Copy out the material below in full, but not its images.

* Start *

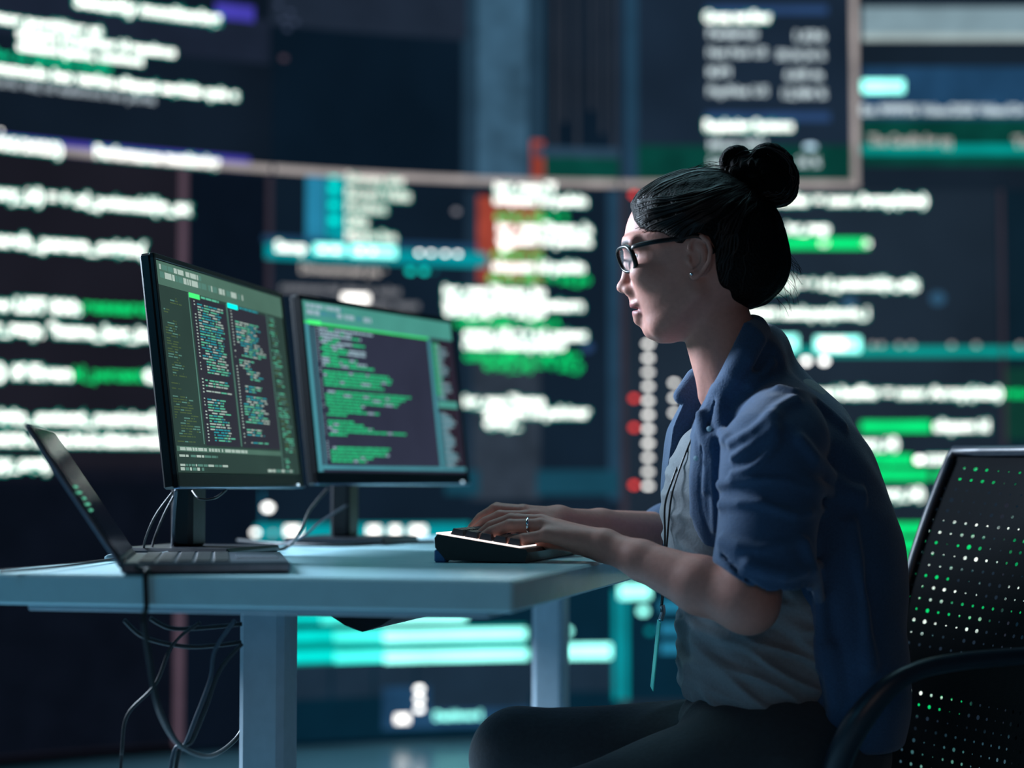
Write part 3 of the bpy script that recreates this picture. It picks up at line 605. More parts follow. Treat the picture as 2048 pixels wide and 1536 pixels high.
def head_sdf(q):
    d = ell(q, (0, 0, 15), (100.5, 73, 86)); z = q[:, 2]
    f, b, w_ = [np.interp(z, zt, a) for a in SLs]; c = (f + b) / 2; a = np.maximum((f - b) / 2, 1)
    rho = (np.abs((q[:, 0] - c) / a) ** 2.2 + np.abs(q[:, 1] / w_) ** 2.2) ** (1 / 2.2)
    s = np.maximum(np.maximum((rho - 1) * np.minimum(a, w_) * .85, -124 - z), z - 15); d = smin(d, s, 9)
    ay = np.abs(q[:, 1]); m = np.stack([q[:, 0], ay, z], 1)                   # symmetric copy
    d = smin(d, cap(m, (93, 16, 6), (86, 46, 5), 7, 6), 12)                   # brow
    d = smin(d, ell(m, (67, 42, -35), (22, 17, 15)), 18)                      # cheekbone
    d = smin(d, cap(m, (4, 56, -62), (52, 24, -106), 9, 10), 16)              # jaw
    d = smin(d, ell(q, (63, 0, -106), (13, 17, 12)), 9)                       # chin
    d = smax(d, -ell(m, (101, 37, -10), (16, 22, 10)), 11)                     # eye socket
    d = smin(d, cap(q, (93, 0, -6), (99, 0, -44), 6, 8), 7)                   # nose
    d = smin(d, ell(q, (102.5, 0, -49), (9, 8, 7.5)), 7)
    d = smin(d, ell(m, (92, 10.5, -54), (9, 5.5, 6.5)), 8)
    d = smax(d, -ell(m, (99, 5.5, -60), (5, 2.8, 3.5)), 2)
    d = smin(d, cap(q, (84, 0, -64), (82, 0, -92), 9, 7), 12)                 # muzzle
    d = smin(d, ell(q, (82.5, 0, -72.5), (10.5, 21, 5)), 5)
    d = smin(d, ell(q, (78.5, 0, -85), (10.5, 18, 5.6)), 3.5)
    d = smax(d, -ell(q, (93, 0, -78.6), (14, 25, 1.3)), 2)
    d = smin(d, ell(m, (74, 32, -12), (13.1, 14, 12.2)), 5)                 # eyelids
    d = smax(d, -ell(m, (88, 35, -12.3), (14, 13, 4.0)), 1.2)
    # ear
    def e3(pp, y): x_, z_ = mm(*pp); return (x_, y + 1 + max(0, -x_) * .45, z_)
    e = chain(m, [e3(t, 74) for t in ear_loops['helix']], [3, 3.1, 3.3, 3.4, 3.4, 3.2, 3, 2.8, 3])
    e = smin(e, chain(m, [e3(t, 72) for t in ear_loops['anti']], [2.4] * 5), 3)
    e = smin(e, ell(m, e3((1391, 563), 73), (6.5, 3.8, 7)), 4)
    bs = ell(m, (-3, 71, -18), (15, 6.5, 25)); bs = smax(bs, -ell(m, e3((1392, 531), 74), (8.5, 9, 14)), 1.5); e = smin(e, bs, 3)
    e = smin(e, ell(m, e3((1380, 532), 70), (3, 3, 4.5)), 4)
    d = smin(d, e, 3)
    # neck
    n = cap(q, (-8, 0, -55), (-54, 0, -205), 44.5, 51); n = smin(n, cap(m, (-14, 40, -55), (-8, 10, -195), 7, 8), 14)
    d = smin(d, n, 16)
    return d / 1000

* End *

Solved problem:
Write part 3 of the bpy script that recreates this picture. It picks up at line 605. More parts follow. Treat the picture as 2048 pixels wide and 1536 pixels high.
def head_sdf(q):
    d = ell(q, (0, 0, 15), (100.5, 73, 86)); z = q[:, 2]
    f, b, w_ = [np.interp(z, zt, a) for a in SLs]; c = (f + b) / 2; a = np.maximum((f - b) / 2, 1)
    rho = (np.abs((q[:, 0] - c) / a) ** 2.2 + np.abs(q[:, 1] / w_) ** 2.2) ** (1 / 2.2)
    s = np.maximum(np.maximum((rho - 1) * np.minimum(a, w_) * .85, -124 - z), z - 15); d = smin(d, s, 9)
    ay = np.abs(q[:, 1]); m = np.stack([q[:, 0], ay, z], 1)                   # symmetric copy
    d = smin(d, cap(m, (93, 16, 6), (86, 46, 5), 7, 6), 12)                   # brow
    d = smin(d, ell(m, (67, 42, -35), (22, 17, 15)), 18)                      # cheekbone
    d = smin(d, cap(m, (4, 56, -62), (52, 24, -106), 9, 10), 16)              # jaw
    d = smin(d, ell(q, (63, 0, -106), (13, 17, 12)), 9)                       # chin
    d = smax(d, -ell(m, (101, 37, -10), (16, 22, 10)), 11)                     # eye socket
    d = smin(d, cap(q, (93, 0, -6), (99, 0, -44), 6, 8), 7)                   # nose
    d = smin(d, ell(q, (102.5, 0, -49), (9, 8, 7.5)), 7)
    d = smin(d, ell(m, (92, 10.5, -54), (9, 5.5, 6.5)), 8)
    d = smax(d, -ell(m, (99, 5.5, -60), (5, 2.8, 3.5)), 2)
    d = smin(d, cap(q, (84, 0, -64), (82, 0, -92), 9, 7), 12)                 # muzzle
    d = smin(d, ell(q, (82.5, 0, -72.5), (10.5, 21, 5)), 5)
    d = smin(d, ell(q, (78.5, 0, -85), (10.5, 18, 5.6)), 3.5)
    d = smax(d, -ell(q, (93, 0, -78.6), (14, 25, 1.3)), 2)
    d = smin(d, ell(m, (74, 32, -12), (13.1, 14, 12.2)), 5)                 # eyelids
    d = smax(d, -ell(m, (88, 35, -12.3), (14, 13, 4.0)), 1.2)
    # ear
    def e3(pp, y): x_, z_ = mm(*pp); return (x_, y + 1 + max(0, -x_) * .45, z_)
    e = chain(m, [e3(t, 74) for t in ear_loops['helix']], [3, 3.1, 3.3, 3.4, 3.4, 3.2, 3, 2.8, 3])
    e = smin(e, chain(m, [e3(t, 72) for t in ear_loops['anti']], [2.4] * 5), 3)
    e = smin(e, ell(m, e3((1391, 563), 73), (6.5, 3.8, 7)), 4)
    bs = ell(m, (-3, 71, -18), (15, 6.5, 25)); bs = smax(bs, -ell(m, e3((1392, 531), 74), (8.5, 9, 14)), 1.5); e = smin(e, bs, 3)
    e = smin(e, ell(m, e3((1380, 532), 70), (3, 3, 4.5)), 4)
    d = smin(d, e, 3)
    # neck
    n = cap(q, (-8, 0, -55), (-54, 0, -205), 44.5, 51); n = smin(n, cap(m, (-14, 40, -55), (-8, 10, -195), 7, 8), 14)
    d = smin(d, n, 16)
    return d / 1000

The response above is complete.